Thursday, February 14, 2019

Pop. 1280 by Jim Thompson



(pb; 1964)

From the back cover

“Nick Corey is a terrible sheriff. He doesn’t solve problems, enforce rules, or arrest criminals. He knows that nobody in Potts County actually wants to follow the law, and he is perfectly content lazing about, eating five meals a day, and sleeping with all the eligible women.

“Still, Nick has some very complex situations to deal with. Two local pimps have been sassing him, ruining his already tattered reputation. His girlfriend, Rose, is being terrorized by her husband. And then there’s his wife and her brother Lennie, who won’t stop troubling Nick’s already stressed mind. Are they a little too close for a brother and sister?
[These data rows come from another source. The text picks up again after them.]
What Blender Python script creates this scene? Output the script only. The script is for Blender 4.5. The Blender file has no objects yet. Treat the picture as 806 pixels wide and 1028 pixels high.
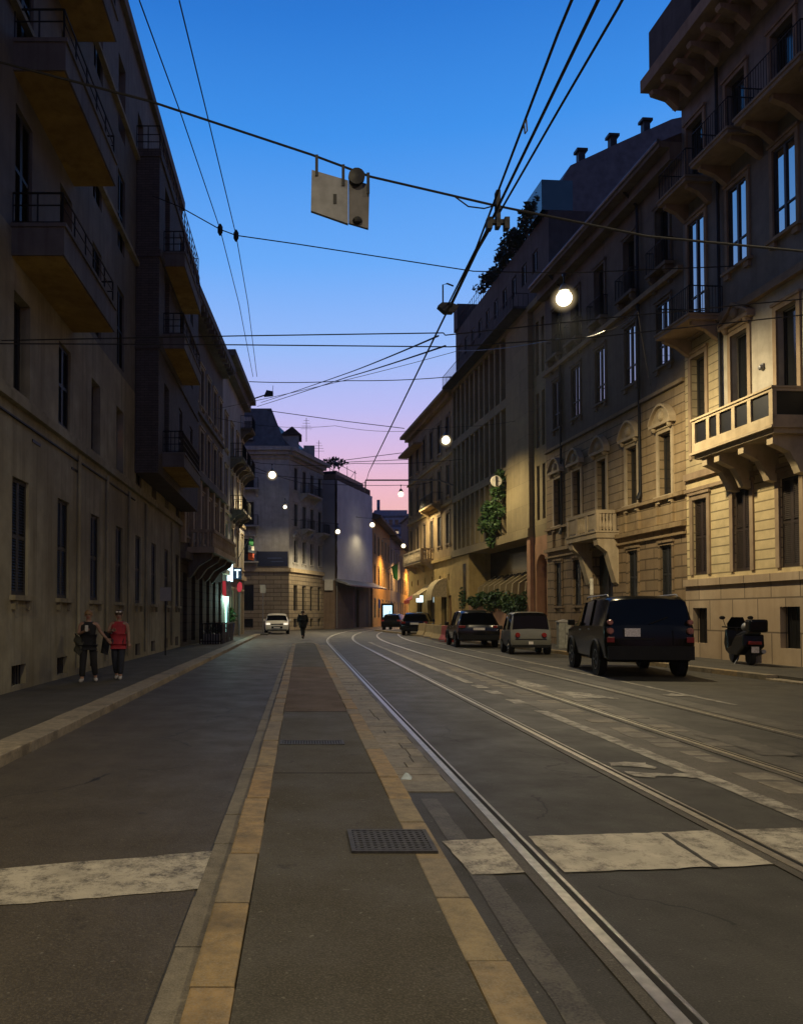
import bpy, bmesh, math, random
from mathutils import Vector, Matrix
random.seed(7)
S = bpy.context.scene
COL = S.collection
R = math.radians
PI = math.pi

# ------------------------------------------------------------------ camera model
FPX, CX, CY = 785.0, 403.0, 514.0
PITCH, HZ = R(1.5), 617.0
CAMZ = 1.62
YAW = 0.0; VX = 302.0
SHY = (HZ-CY) - FPX*math.tan(PITCH)
fw = Vector((math.sin(YAW)*math.cos(PITCH), math.cos(YAW)*math.cos(PITCH), math.sin(PITCH)))
rt = Vector((math.cos(YAW), -math.sin(YAW), 0))
up = rt.cross(fw)
CAM = Vector((0, 0, CAMZ))
def ray(px, py): return fw + rt*((px-VX)/FPX) + up*(-(py-CY-SHY)/FPX)
def at_z(px, py, z=0.0):
    r = ray(px, py); return CAM + r*((z-CAMZ)/r.z)
def at_y(px, py, y):
    r = ray(px, py); return CAM + r*(y/r.y)

# ------------------------------------------------------------------ materials
def nodes(name):
    m = bpy.data.materials.new(name); m.use_nodes = True
    nt = m.node_tree; b = nt.nodes['Principled BSDF']
    return m, nt, b
def N(nt, t, **k):
    n = nt.nodes.new(t)
    for a, v in k.items(): setattr(n, a, v)
    return n
def L(nt, a, b): nt.links.new(a, b)
def mth(nt, op, a, b=None, c=None):
    n = N(nt, 'ShaderNodeMath', operation=op)
    for i, x in enumerate((a, b, c)):
        if x is None: continue
        if isinstance(x, (int, float)): n.inputs[i].default_value = x
        else: L(nt, x, n.inputs[i])
    return n.outputs[0]
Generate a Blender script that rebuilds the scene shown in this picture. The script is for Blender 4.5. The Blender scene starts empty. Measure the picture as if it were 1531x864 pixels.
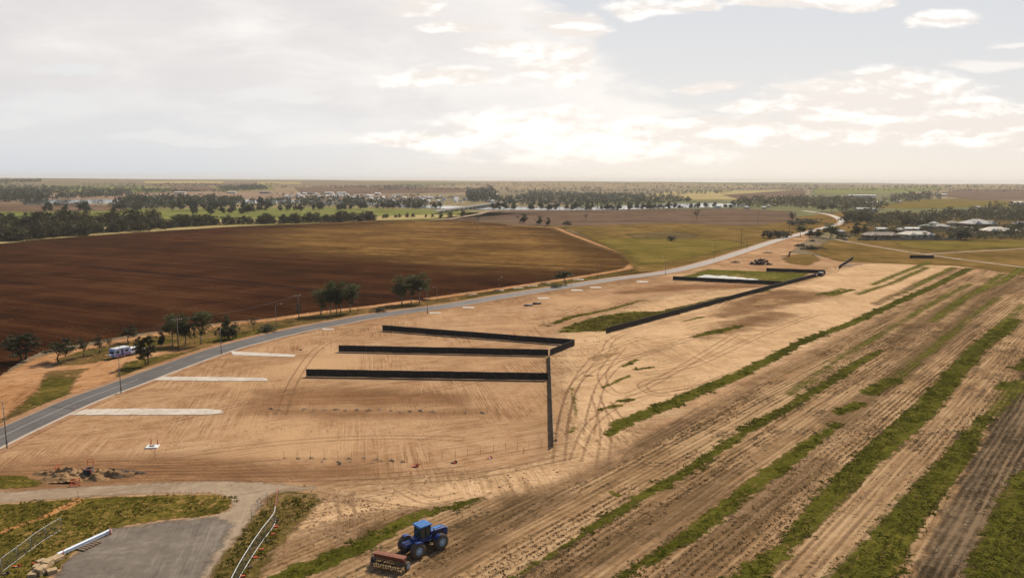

“With an election coming up, Nick needs to fix his problems and fast. Because the one thing Nick does know is that he will do anything to stay sheriff. And, as it turns out, Sheriff Nick Corey is not nearly as dumb as he seems.”


Review

Pop. 1280 is one of my favorite Thompson novels─it is sly, darkly hilarious and reworks the Southern, moralistic crime and punishment set-up by smashing it and putting it back together again in a twisted patchwork fashion. This is a masterful book, one of my favorite reads of 2019.

Dune: The Machine Crusade by Brian Herbert and Kevin J. Anderson


(hb; 2003: second book in the Legends of Dune series)

From the back cover

“More than two decades have passed since the events chronicled in Dune: The Butlerian Jihad. The crusade against thinking robots has ground on for years; the human worlds have grown weary of war, of the bloody inconclusive swing from victory to defeat.

“The fearsome cymeks, led by Agamemnon, hatch new plots to regain their lost power from Omnius. Aurelius Venport and Norma Cenva are on the verge of the most important discovery in human history─a way to ‘fold’ space and travel instantaneously to any place in the galaxy.

“And on the faraway, nearby worthless planet of Arrakis, Selim Wormrider and his band of outlaws take the first steps toward making themselves the feared fighters who will change the course of mankind: the Fremen.”


Review

Crusade, like its prequel Butlerian, is a good, action-packed read by sometimes-excellent authors, a solid─if unnecessary and overlong─addition to the extended Dune series. Set twenty years after the events of Butlerian, this is a more reader-involving work, largely because Machine is not a set-up novel. Rather, it is a deepening-of-characters work. The authors sometimes overwrite, especially when they repeatedly and unnecessarily recap characters’ histories. That said, it is worth reading, though not a vital-to-the-Dune-storyline offering. Pick up an inexpensive copy or borrow it from the library before committing serious cash to it.